++++ MATERIAL PROVIDED

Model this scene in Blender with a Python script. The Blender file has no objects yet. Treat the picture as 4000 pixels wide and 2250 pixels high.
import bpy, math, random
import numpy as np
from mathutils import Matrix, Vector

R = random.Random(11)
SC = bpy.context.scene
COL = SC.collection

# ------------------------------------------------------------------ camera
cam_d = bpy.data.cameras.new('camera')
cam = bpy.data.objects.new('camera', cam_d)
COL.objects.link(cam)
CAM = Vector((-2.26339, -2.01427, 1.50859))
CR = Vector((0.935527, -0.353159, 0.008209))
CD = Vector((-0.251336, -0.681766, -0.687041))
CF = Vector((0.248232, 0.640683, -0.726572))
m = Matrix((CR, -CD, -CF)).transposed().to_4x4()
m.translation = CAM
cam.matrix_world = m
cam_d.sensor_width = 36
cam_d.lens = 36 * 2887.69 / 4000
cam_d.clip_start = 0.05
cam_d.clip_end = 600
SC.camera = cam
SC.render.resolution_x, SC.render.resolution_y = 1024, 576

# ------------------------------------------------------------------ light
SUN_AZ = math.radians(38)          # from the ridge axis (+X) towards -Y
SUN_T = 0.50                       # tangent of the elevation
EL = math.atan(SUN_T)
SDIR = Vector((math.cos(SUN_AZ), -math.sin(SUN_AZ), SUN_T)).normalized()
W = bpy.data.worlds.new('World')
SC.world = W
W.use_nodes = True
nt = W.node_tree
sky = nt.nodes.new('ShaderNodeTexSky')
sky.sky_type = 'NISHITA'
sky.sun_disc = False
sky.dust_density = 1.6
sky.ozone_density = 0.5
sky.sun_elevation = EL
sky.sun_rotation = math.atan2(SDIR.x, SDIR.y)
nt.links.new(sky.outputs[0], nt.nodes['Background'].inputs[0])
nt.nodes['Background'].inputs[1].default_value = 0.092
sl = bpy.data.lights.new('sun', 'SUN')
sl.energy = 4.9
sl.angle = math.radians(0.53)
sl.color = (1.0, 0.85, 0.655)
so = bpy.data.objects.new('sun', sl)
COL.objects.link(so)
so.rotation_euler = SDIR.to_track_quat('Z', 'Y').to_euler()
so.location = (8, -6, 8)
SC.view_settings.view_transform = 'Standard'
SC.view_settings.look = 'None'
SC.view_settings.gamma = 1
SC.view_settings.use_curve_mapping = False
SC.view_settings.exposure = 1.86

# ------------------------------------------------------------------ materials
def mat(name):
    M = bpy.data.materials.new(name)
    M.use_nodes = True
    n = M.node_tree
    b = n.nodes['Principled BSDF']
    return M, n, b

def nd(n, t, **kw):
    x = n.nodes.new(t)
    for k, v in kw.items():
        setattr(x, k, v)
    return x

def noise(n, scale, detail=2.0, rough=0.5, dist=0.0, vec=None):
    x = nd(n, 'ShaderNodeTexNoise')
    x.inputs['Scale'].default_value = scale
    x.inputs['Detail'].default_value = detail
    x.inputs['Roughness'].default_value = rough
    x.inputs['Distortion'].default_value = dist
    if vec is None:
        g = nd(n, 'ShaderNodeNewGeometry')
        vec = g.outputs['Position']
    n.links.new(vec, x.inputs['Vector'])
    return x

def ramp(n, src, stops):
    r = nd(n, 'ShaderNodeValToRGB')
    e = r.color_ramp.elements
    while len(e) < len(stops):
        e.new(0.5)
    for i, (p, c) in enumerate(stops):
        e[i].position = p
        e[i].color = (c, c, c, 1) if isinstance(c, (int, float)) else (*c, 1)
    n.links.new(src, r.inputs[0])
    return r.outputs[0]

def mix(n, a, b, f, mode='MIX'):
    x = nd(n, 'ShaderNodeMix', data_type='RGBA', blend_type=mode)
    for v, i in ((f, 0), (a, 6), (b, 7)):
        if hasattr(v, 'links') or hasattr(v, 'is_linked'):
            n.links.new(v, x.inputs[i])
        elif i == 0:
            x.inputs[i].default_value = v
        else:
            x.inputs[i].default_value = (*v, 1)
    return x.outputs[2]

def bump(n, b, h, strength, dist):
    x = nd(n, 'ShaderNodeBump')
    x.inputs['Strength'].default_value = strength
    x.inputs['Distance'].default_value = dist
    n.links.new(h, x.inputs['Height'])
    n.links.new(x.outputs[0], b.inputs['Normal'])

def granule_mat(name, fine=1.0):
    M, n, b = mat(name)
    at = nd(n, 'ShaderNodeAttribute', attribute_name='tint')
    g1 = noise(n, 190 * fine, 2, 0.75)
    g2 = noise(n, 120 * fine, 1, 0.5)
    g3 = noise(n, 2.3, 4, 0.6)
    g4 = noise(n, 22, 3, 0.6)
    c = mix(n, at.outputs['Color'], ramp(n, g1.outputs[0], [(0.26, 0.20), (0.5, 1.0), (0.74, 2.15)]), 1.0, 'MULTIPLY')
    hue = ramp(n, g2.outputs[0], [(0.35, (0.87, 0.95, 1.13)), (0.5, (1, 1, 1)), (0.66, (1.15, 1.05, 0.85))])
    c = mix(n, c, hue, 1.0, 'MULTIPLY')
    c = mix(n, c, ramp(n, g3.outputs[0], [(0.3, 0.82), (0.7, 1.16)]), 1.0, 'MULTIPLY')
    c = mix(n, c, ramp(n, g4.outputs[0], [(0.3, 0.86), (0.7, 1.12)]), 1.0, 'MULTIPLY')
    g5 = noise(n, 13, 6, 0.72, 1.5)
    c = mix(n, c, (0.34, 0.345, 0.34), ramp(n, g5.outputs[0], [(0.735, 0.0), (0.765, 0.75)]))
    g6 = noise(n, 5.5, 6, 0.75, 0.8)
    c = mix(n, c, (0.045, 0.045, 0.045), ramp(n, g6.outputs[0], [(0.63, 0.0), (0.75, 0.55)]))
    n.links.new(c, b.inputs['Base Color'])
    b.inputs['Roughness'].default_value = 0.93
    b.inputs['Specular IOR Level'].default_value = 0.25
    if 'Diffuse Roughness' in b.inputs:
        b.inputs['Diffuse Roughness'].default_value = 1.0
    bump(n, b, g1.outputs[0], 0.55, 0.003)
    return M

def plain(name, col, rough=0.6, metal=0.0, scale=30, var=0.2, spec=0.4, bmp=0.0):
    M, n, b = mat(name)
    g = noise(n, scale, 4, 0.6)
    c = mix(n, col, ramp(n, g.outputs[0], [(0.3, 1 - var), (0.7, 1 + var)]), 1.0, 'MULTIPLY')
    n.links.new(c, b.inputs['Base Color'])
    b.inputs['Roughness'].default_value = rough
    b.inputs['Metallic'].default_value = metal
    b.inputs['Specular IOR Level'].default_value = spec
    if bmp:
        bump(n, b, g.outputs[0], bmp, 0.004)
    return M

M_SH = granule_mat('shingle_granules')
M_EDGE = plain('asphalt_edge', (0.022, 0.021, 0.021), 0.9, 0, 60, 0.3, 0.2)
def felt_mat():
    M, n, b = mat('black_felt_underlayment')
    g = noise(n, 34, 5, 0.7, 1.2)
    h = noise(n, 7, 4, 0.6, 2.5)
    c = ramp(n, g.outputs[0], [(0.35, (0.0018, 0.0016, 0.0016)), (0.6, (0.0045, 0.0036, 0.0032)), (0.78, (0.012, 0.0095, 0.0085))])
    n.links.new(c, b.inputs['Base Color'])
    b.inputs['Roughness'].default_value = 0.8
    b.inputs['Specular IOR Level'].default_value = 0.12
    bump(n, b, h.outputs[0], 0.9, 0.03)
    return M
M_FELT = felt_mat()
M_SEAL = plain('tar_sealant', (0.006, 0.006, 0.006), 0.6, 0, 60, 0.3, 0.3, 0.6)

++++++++

**TASK STATEMENT:**
Write out each line of the data above again, exactly as given.

**COMPLETE OUTPUT:**
Model this scene in Blender with a Python script. The Blender file has no objects yet. Treat the picture as 4000 pixels wide and 2250 pixels high.
import bpy, math, random
import numpy as np
from mathutils import Matrix, Vector

R = random.Random(11)
SC = bpy.context.scene
COL = SC.collection

# ------------------------------------------------------------------ camera
cam_d = bpy.data.cameras.new('camera')
cam = bpy.data.objects.new('camera', cam_d)
COL.objects.link(cam)
CAM = Vector((-2.26339, -2.01427, 1.50859))
CR = Vector((0.935527, -0.353159, 0.008209))
CD = Vector((-0.251336, -0.681766, -0.687041))
CF = Vector((0.248232, 0.640683, -0.726572))
m = Matrix((CR, -CD, -CF)).transposed().to_4x4()
m.translation = CAM
cam.matrix_world = m
cam_d.sensor_width = 36
cam_d.lens = 36 * 2887.69 / 4000
cam_d.clip_start = 0.05
cam_d.clip_end = 600
SC.camera = cam
SC.render.resolution_x, SC.render.resolution_y = 1024, 576

# ------------------------------------------------------------------ light
SUN_AZ = math.radians(38)          # from the ridge axis (+X) towards -Y
SUN_T = 0.50                       # tangent of the elevation
EL = math.atan(SUN_T)
SDIR = Vector((math.cos(SUN_AZ), -math.sin(SUN_AZ), SUN_T)).normalized()
W = bpy.data.worlds.new('World')
SC.world = W
W.use_nodes = True
nt = W.node_tree
sky = nt.nodes.new('ShaderNodeTexSky')
sky.sky_type = 'NISHITA'
sky.sun_disc = False
sky.dust_density = 1.6
sky.ozone_density = 0.5
sky.sun_elevation = EL
sky.sun_rotation = math.atan2(SDIR.x, SDIR.y)
nt.links.new(sky.outputs[0], nt.nodes['Background'].inputs[0])
nt.nodes['Background'].inputs[1].default_value = 0.092
sl = bpy.data.lights.new('sun', 'SUN')
sl.energy = 4.9
sl.angle = math.radians(0.53)
sl.color = (1.0, 0.85, 0.655)
so = bpy.data.objects.new('sun', sl)
COL.objects.link(so)
so.rotation_euler = SDIR.to_track_quat('Z', 'Y').to_euler()
so.location = (8, -6, 8)
SC.view_settings.view_transform = 'Standard'
SC.view_settings.look = 'None'
SC.view_settings.gamma = 1
SC.view_settings.use_curve_mapping = False
SC.view_settings.exposure = 1.86

# ------------------------------------------------------------------ materials
def mat(name):
    M = bpy.data.materials.new(name)
    M.use_nodes = True
    n = M.node_tree
    b = n.nodes['Principled BSDF']
    return M, n, b

def nd(n, t, **kw):
    x = n.nodes.new(t)
    for k, v in kw.items():
        setattr(x, k, v)
    return x

def noise(n, scale, detail=2.0, rough=0.5, dist=0.0, vec=None):
    x = nd(n, 'ShaderNodeTexNoise')
    x.inputs['Scale'].default_value = scale
    x.inputs['Detail'].default_value = detail
    x.inputs['Roughness'].default_value = rough
    x.inputs['Distortion'].default_value = dist
    if vec is None:
        g = nd(n, 'ShaderNodeNewGeometry')
        vec = g.outputs['Position']
    n.links.new(vec, x.inputs['Vector'])
    return x

def ramp(n, src, stops):
    r = nd(n, 'ShaderNodeValToRGB')
    e = r.color_ramp.elements
    while len(e) < len(stops):
        e.new(0.5)
    for i, (p, c) in enumerate(stops):
        e[i].position = p
        e[i].color = (c, c, c, 1) if isinstance(c, (int, float)) else (*c, 1)
    n.links.new(src, r.inputs[0])
    return r.outputs[0]

def mix(n, a, b, f, mode='MIX'):
    x = nd(n, 'ShaderNodeMix', data_type='RGBA', blend_type=mode)
    for v, i in ((f, 0), (a, 6), (b, 7)):
        if hasattr(v, 'links') or hasattr(v, 'is_linked'):
            n.links.new(v, x.inputs[i])
        elif i == 0:
            x.inputs[i].default_value = v
        else:
            x.inputs[i].default_value = (*v, 1)
    return x.outputs[2]

def bump(n, b, h, strength, dist):
    x = nd(n, 'ShaderNodeBump')
    x.inputs['Strength'].default_value = strength
    x.inputs['Distance'].default_value = dist
    n.links.new(h, x.inputs['Height'])
    n.links.new(x.outputs[0], b.inputs['Normal'])

def granule_mat(name, fine=1.0):
    M, n, b = mat(name)
    at = nd(n, 'ShaderNodeAttribute', attribute_name='tint')
    g1 = noise(n, 190 * fine, 2, 0.75)
    g2 = noise(n, 120 * fine, 1, 0.5)
    g3 = noise(n, 2.3, 4, 0.6)
    g4 = noise(n, 22, 3, 0.6)
    c = mix(n, at.outputs['Color'], ramp(n, g1.outputs[0], [(0.26, 0.20), (0.5, 1.0), (0.74, 2.15)]), 1.0, 'MULTIPLY')
    hue = ramp(n, g2.outputs[0], [(0.35, (0.87, 0.95, 1.13)), (0.5, (1, 1, 1)), (0.66, (1.15, 1.05, 0.85))])
    c = mix(n, c, hue, 1.0, 'MULTIPLY')
    c = mix(n, c, ramp(n, g3.outputs[0], [(0.3, 0.82), (0.7, 1.16)]), 1.0, 'MULTIPLY')
    c = mix(n, c, ramp(n, g4.outputs[0], [(0.3, 0.86), (0.7, 1.12)]), 1.0, 'MULTIPLY')
    g5 = noise(n, 13, 6, 0.72, 1.5)
    c = mix(n, c, (0.34, 0.345, 0.34), ramp(n, g5.outputs[0], [(0.735, 0.0), (0.765, 0.75)]))
    g6 = noise(n, 5.5, 6, 0.75, 0.8)
    c = mix(n, c, (0.045, 0.045, 0.045), ramp(n, g6.outputs[0], [(0.63, 0.0), (0.75, 0.55)]))
    n.links.new(c, b.inputs['Base Color'])
    b.inputs['Roughness'].default_value = 0.93
    b.inputs['Specular IOR Level'].default_value = 0.25
    if 'Diffuse Roughness' in b.inputs:
        b.inputs['Diffuse Roughness'].default_value = 1.0
    bump(n, b, g1.outputs[0], 0.55, 0.003)
    return M

def plain(name, col, rough=0.6, metal=0.0, scale=30, var=0.2, spec=0.4, bmp=0.0):
    M, n, b = mat(name)
    g = noise(n, scale, 4, 0.6)
    c = mix(n, col, ramp(n, g.outputs[0], [(0.3, 1 - var), (0.7, 1 + var)]), 1.0, 'MULTIPLY')
    n.links.new(c, b.inputs['Base Color'])
    b.inputs['Roughness'].default_value = rough
    b.inputs['Metallic'].default_value = metal
    b.inputs['Specular IOR Level'].default_value = spec
    if bmp:
        bump(n, b, g.outputs[0], bmp, 0.004)
    return M

M_SH = granule_mat('shingle_granules')
M_EDGE = plain('asphalt_edge', (0.022, 0.021, 0.021), 0.9, 0, 60, 0.3, 0.2)
def felt_mat():
    M, n, b = mat('black_felt_underlayment')
    g = noise(n, 34, 5, 0.7, 1.2)
    h = noise(n, 7, 4, 0.6, 2.5)
    c = ramp(n, g.outputs[0], [(0.35, (0.0018, 0.0016, 0.0016)), (0.6, (0.0045, 0.0036, 0.0032)), (0.78, (0.012, 0.0095, 0.0085))])
    n.links.new(c, b.inputs['Base Color'])
    b.inputs['Roughness'].default_value = 0.8
    b.inputs['Specular IOR Level'].default_value = 0.12
    bump(n, b, h.outputs[0], 0.9, 0.03)
    return M
M_FELT = felt_mat()
M_SEAL = plain('tar_sealant', (0.006, 0.006, 0.006), 0.6, 0, 60, 0.3, 0.3, 0.6)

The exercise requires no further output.